INTELBRIEF

May 23, 2016

TSG IntelBrief: A Message from the Islamic State

• In an audio message released May 21, Islamic State spokesman Abu Mohammed al-Adnani made clear that the organization is preparing to revert to an insurgency

• Al-Adnani’s statement that the Islamic State does not ‘fight to keep territory’ undercuts the group’s current raison d’être

• As a self-professed caliphate, the Islamic State is fighting battles it knows it cannot ultimately win, including the upcoming battles for Raqqa and Mosul

• The Islamic State will survive and regroup as a clandestine terrorist organization, since the underlying conditions that enabled its rise have not disappeared. 

 

On May 21, after a day-long Twitter campaign to hype the occasion, the so-called Islamic State released an audio message from spokesman Abu Mohammed al-Adnani. As he has done previously, al-Adnani called for Islamic State supporters to attack the group's enemies wherever and however possible. Given last summer's string of attacks in Tunisia, Kuwait, and France following the 2015 Ramadan message, it is likely that this June and July will see a spike as well.  

One new aspect of al-Adnani's now familiar stump speech was his announcement that the group would persist in its fight, even withstanding the losses of cities and leaders.
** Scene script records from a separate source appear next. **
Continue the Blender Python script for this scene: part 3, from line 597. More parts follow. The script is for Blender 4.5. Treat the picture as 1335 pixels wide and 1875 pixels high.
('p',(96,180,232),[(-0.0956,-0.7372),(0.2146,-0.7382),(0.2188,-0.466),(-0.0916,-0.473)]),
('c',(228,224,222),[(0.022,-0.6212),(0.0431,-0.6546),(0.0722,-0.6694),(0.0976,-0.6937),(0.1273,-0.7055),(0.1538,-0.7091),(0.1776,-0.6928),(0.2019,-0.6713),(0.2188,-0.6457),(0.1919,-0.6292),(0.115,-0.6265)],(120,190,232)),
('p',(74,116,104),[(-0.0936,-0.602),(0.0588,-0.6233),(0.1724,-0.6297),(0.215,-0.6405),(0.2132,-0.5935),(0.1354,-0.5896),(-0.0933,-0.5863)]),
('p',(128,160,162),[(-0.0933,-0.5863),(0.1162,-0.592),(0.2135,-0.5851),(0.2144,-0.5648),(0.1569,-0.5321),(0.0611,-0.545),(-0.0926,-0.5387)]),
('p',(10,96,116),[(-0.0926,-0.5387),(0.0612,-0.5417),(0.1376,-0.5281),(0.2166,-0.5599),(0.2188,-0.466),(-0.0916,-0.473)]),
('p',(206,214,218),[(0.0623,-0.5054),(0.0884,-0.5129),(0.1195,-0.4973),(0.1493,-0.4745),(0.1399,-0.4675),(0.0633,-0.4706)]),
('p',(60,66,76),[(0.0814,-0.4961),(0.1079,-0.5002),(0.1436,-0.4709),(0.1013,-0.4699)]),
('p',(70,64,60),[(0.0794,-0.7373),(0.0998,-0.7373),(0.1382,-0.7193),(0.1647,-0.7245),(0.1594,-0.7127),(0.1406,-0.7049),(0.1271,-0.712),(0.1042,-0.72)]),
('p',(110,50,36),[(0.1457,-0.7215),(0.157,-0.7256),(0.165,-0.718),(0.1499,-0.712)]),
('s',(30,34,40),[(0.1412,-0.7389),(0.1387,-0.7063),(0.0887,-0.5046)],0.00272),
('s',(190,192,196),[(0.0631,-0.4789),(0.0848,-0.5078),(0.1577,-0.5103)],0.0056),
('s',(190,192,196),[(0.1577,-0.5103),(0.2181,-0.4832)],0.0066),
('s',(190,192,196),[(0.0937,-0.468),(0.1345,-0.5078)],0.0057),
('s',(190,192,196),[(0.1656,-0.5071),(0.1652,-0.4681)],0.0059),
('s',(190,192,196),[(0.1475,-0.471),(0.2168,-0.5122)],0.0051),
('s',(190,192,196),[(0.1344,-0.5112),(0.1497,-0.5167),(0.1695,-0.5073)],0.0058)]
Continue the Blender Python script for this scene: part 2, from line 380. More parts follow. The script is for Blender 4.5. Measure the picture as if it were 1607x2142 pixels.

His proclamation that the Islamic State ‘does not fight for territory' might be news to the people who traveled to Syria and Iraq precisely because of the group’s hold on territory. Islamic State propaganda showcasing the people in Raqqa who gathered to listen to the speech did not display their reactions to al-Adnani’s dismissal of the importance of losing the city. As the Iraqi military gears up to retake Fallujah before heading to Mosul, the pressure on the group is so significant that al-Adnani did not attempt to conceal it.

Still, it would be a mistake to read the speech as a muted acknowledgement of the group's imminent defeat. A more accurate understanding, given the history of the group and that of al-Qaeda and the Taliban, is a literal reading of al-Adnani’s words. The Islamic State's spokesman meant what he said; the group would suffer losses, but would return underground until the ground was ready for its return. Despite collective military action against the Islamic State’s strongholds, the vacuums, divisions, and tensions that fueled the group’s rise are as bad as ever. Pushing the Islamic State out of Raqqa and Mosul is a categorical imperative; keeping it out of the two cities in the years to come is the larger challenge.

Eventually, the Islamic State will arrive at the position that al-Qaeda has occupied since Tora Bora, and the Taliban since the fall of Kabul. Standing and fighting a vastly superior military foe sends terrorist groups aiming for proto-statehood into years of painful decline. Al-Adnani suggested in his speech that the Islamic State will not easily arrive at this stage of organizational acceptance, maintaining that Raqqa and Mosul were battlefields like any other. Of all its defeats, the December 2014 battle for Kobani might be more indicative of what to expect in Mosul and Raqqa than the battle for Ramadi. Kobani is the only instance in which the Islamic State remained at full force in a fight it knew it would eventually lose. 

If the group adopts the same scorched earth approach to its much larger capitals in Iraq and Syria, the fighting and loss of life will be significant. Even Ramadi, which the Islamic State did not truly contest, is a ruined city that will be ripe for the group's return in what will be years of unsatisfying recovery efforts. Given the so-called caliphate's emphasis on territory, the Islamic State will not likely walk away to fight another day as a military force. It will fight until it has no choice but to revert to a terrorist organization, as it has done repeatedly in the past. It is uncertain whether or not the group will attempt to become a clandestine caliphate when it loses Raqqa and Mosul, but it is certain the group will persist in some fashion.